>>>>>

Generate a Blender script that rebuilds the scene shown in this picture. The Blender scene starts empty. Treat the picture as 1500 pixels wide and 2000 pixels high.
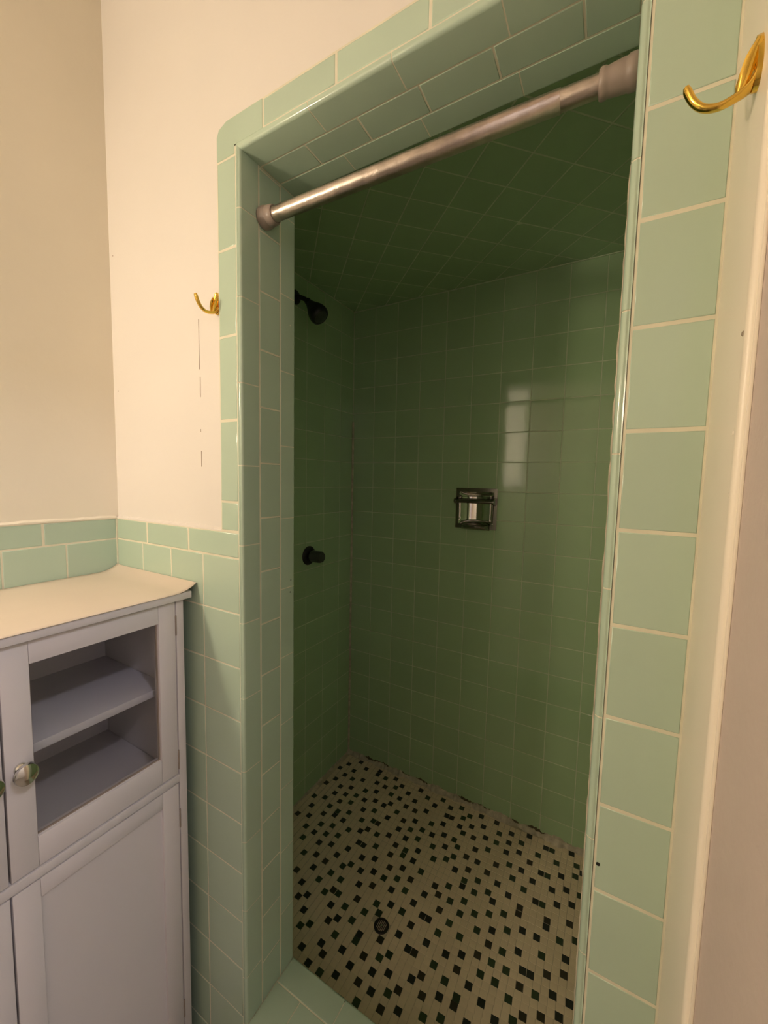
import bpy, bmesh, math, random
from mathutils import Vector, Matrix
random.seed(7)
sc = bpy.context.scene
C = sc.collection
R = math.radians

# ------------------------------------------------------------------ camera, world, exposure
F_PX, PITCH, ROLL, YAW = 773.06, -0.0816, 0.0209, 0.5185
CAM = Vector((-0.0084, -0.5169, 1.3412))
fw = Vector((-math.sin(YAW)*math.cos(PITCH), math.cos(YAW)*math.cos(PITCH), math.sin(PITCH)))
rt = Vector((math.cos(YAW), math.sin(YAW), 0)); up = rt.cross(fw)
r2 = math.cos(ROLL)*rt + math.sin(ROLL)*up
u2 = -math.sin(ROLL)*rt + math.cos(ROLL)*up
cd = bpy.data.cameras.new('camera'); cam = bpy.data.objects.new('camera', cd); C.objects.link(cam)
M = Matrix((r2, u2, -fw)).transposed().to_4x4(); M.translation = CAM
cam.matrix_world = M
cd.sensor_fit = 'HORIZONTAL'; cd.sensor_width = 36; cd.lens = F_PX/1500*36
cd.clip_start = 0.01; cd.clip_end = 30
sc.camera = cam
def to_px(p):
    v = Vector(p)-CAM; z = v.dot(fw)
    return (750+F_PX*v.dot(r2)/z, 1000-F_PX*v.dot(u2)/z) if z > 0.01 else (-1, -1)

w = bpy.data.worlds.new('world'); sc.world = w; w.use_nodes = True
w.node_tree.nodes['Background'].inputs[0].default_value = (1.0, 0.85, 0.68, 1)
w.node_tree.nodes['Background'].inputs[1].default_value = 0.05
sc.view_settings.view_transform = 'Standard'; sc.view_settings.look = 'None'
sc.view_settings.gamma = 1; sc.view_settings.use_curve_mapping = False
sc.view_settings.exposure = -0.10
PANEL_POWER = 2.8
PANEL_COL = (1.0, 0.82, 0.62)
SCONCE_POWER = 190.0
HALL_POWER = 25.0
# ceiling lamp of the hall beyond the open doorway beside the camera
hl = bpy.data.lights.new('hall_light', 'POINT'); hl.shadow_soft_size = 0.05
hl.energy = HALL_POWER; hl.color = (0.88, 0.88, 1.0)
ho = bpy.data.objects.new('hall_light', hl); C.objects.link(ho)
ho.location = (0.72, -0.50, 2.30)

# ------------------------------------------------------------------ materials
def lin(r, g, b):
    f = lambda c: ((c/255+0.055)/1.055)**2.4 if c > 10 else c/255/12.92
    return (f(r), f(g), f(b), 1)
def mat(name, col, rough=.5, metal=0., bump=0., bscale=30., vary=0., noise=0., nscale=8., coat=0., spec=.5, bdist=.002):
    m = bpy.data.materials.new(name); m.use_nodes = True
    nt = m.node_tree; b = nt.nodes['Principled BSDF']; L = nt.links
    b.inputs['Roughness'].default_value = rough; b.inputs['Metallic'].default_value = metal
    b.inputs['Specular IOR Level'].default_value = spec
    b.inputs['Coat Weight'].default_value = coat; b.inputs['Coat Roughness'].default_value = .05
    c = nt.nodes.new('ShaderNodeRGB'); c.outputs[0].default_value = col; last = c.outputs[0]
    tc = nt.nodes.new('ShaderNodeTexCoord')
    if noise:
        n = nt.nodes.new('ShaderNodeTexNoise'); n.inputs['Scale'].default_value = nscale; n.inputs['Detail'].default_value = 5
        L.new(tc.outputs['Object'], n.inputs['Vector'])
        mr = nt.nodes.new('ShaderNodeMapRange'); mr.inputs[1].default_value = .3; mr.inputs[2].default_value = .7
        mr.inputs[3].default_value = 1-noise; mr.inputs[4].default_value = 1+noise*.3
        L.new(n.outputs['Fac'], mr.inputs[0])
        h = nt.nodes.new('ShaderNodeHueSaturation'); L.new(last, h.inputs['Color']); L.new(mr.outputs[0], h.inputs['Value'])
        last = h.outputs[0]
    if vary:
        oi = nt.nodes.new('ShaderNodeObjectInfo')
        mr = nt.nodes.new('ShaderNodeMapRange'); mr.inputs[3].default_value = 1-vary; mr.inputs[4].default_value = 1+vary
        L.new(oi.outputs['Random'], mr.inputs[0])
        h = nt.nodes.new('ShaderNodeHueSaturation'); L.new(last, h.inputs['Color']); L.new(mr.outputs[0], h.inputs['Value'])
        last = h.outputs[0]
    L.new(last, b.inputs['Base Color'])
    if bump:
        n = nt.nodes.new('ShaderNodeTexNoise'); n.inputs['Scale'].default_value = bscale; n.inputs['Detail'].default_value = 3
        oi2 = nt.nodes.new('ShaderNodeObjectInfo'); ma = nt.nodes.new('ShaderNodeMath'); ma.operation = 'MULTIPLY'; ma.inputs[1].default_value = 37.0
        va_ = nt.nodes.new('ShaderNodeVectorMath'); va_.operation = 'ADD'
        L.new(oi2.outputs['Random'], ma.inputs[0]); L.new(tc.outputs['Object'], va_.inputs[0]); L.new(ma.outputs[0], va_.inputs[1]); L.new(va_.outputs[0], n.inputs['Vector'])
        bp = nt.nodes.new('ShaderNodeBump'); bp.inputs['Strength'].default_value = bump; bp.inputs['Distance'].default_value = bdist
        L.new(n.outputs['Fac'], bp.inputs['Height']); L.new(bp.outputs[0], b.inputs['Normal'])
    return m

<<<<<

§ **WHAT IS EXPECTED**
Each line of the data should be quoted exactly, with pictures left out.

§ **TASK SOLUTION**
Generate a Blender script that rebuilds the scene shown in this picture. The Blender scene starts empty. Treat the picture as 1500 pixels wide and 2000 pixels high.
import bpy, bmesh, math, random
from mathutils import Vector, Matrix
random.seed(7)
sc = bpy.context.scene
C = sc.collection
R = math.radians

# ------------------------------------------------------------------ camera, world, exposure
F_PX, PITCH, ROLL, YAW = 773.06, -0.0816, 0.0209, 0.5185
CAM = Vector((-0.0084, -0.5169, 1.3412))
fw = Vector((-math.sin(YAW)*math.cos(PITCH), math.cos(YAW)*math.cos(PITCH), math.sin(PITCH)))
rt = Vector((math.cos(YAW), math.sin(YAW), 0)); up = rt.cross(fw)
r2 = math.cos(ROLL)*rt + math.sin(ROLL)*up
u2 = -math.sin(ROLL)*rt + math.cos(ROLL)*up
cd = bpy.data.cameras.new('camera'); cam = bpy.data.objects.new('camera', cd); C.objects.link(cam)
M = Matrix((r2, u2, -fw)).transposed().to_4x4(); M.translation = CAM
cam.matrix_world = M
cd.sensor_fit = 'HORIZONTAL'; cd.sensor_width = 36; cd.lens = F_PX/1500*36
cd.clip_start = 0.01; cd.clip_end = 30
sc.camera = cam
def to_px(p):
    v = Vector(p)-CAM; z = v.dot(fw)
    return (750+F_PX*v.dot(r2)/z, 1000-F_PX*v.dot(u2)/z) if z > 0.01 else (-1, -1)

w = bpy.data.worlds.new('world'); sc.world = w; w.use_nodes = True
w.node_tree.nodes['Background'].inputs[0].default_value = (1.0, 0.85, 0.68, 1)
w.node_tree.nodes['Background'].inputs[1].default_value = 0.05
sc.view_settings.view_transform = 'Standard'; sc.view_settings.look = 'None'
sc.view_settings.gamma = 1; sc.view_settings.use_curve_mapping = False
sc.view_settings.exposure = -0.10
PANEL_POWER = 2.8
PANEL_COL = (1.0, 0.82, 0.62)
SCONCE_POWER = 190.0
HALL_POWER = 25.0
# ceiling lamp of the hall beyond the open doorway beside the camera
hl = bpy.data.lights.new('hall_light', 'POINT'); hl.shadow_soft_size = 0.05
hl.energy = HALL_POWER; hl.color = (0.88, 0.88, 1.0)
ho = bpy.data.objects.new('hall_light', hl); C.objects.link(ho)
ho.location = (0.72, -0.50, 2.30)

# ------------------------------------------------------------------ materials
def lin(r, g, b):
    f = lambda c: ((c/255+0.055)/1.055)**2.4 if c > 10 else c/255/12.92
    return (f(r), f(g), f(b), 1)
def mat(name, col, rough=.5, metal=0., bump=0., bscale=30., vary=0., noise=0., nscale=8., coat=0., spec=.5, bdist=.002):
    m = bpy.data.materials.new(name); m.use_nodes = True
    nt = m.node_tree; b = nt.nodes['Principled BSDF']; L = nt.links
    b.inputs['Roughness'].default_value = rough; b.inputs['Metallic'].default_value = metal
    b.inputs['Specular IOR Level'].default_value = spec
    b.inputs['Coat Weight'].default_value = coat; b.inputs['Coat Roughness'].default_value = .05
    c = nt.nodes.new('ShaderNodeRGB'); c.outputs[0].default_value = col; last = c.outputs[0]
    tc = nt.nodes.new('ShaderNodeTexCoord')
    if noise:
        n = nt.nodes.new('ShaderNodeTexNoise'); n.inputs['Scale'].default_value = nscale; n.inputs['Detail'].default_value = 5
        L.new(tc.outputs['Object'], n.inputs['Vector'])
        mr = nt.nodes.new('ShaderNodeMapRange'); mr.inputs[1].default_value = .3; mr.inputs[2].default_value = .7
        mr.inputs[3].default_value = 1-noise; mr.inputs[4].default_value = 1+noise*.3
        L.new(n.outputs['Fac'], mr.inputs[0])
        h = nt.nodes.new('ShaderNodeHueSaturation'); L.new(last, h.inputs['Color']); L.new(mr.outputs[0], h.inputs['Value'])
        last = h.outputs[0]
    if vary:
        oi = nt.nodes.new('ShaderNodeObjectInfo')
        mr = nt.nodes.new('ShaderNodeMapRange'); mr.inputs[3].default_value = 1-vary; mr.inputs[4].default_value = 1+vary
        L.new(oi.outputs['Random'], mr.inputs[0])
        h = nt.nodes.new('ShaderNodeHueSaturation'); L.new(last, h.inputs['Color']); L.new(mr.outputs[0], h.inputs['Value'])
        last = h.outputs[0]
    L.new(last, b.inputs['Base Color'])
    if bump:
        n = nt.nodes.new('ShaderNodeTexNoise'); n.inputs['Scale'].default_value = bscale; n.inputs['Detail'].default_value = 3
        oi2 = nt.nodes.new('ShaderNodeObjectInfo'); ma = nt.nodes.new('ShaderNodeMath'); ma.operation = 'MULTIPLY'; ma.inputs[1].default_value = 37.0
        va_ = nt.nodes.new('ShaderNodeVectorMath'); va_.operation = 'ADD'
        L.new(oi2.outputs['Random'], ma.inputs[0]); L.new(tc.outputs['Object'], va_.inputs[0]); L.new(ma.outputs[0], va_.inputs[1]); L.new(va_.outputs[0], n.inputs['Vector'])
        bp = nt.nodes.new('ShaderNodeBump'); bp.inputs['Strength'].default_value = bump; bp.inputs['Distance'].default_value = bdist
        L.new(n.outputs['Fac'], bp.inputs['Height']); L.new(bp.outputs[0], b.inputs['Normal'])
    return m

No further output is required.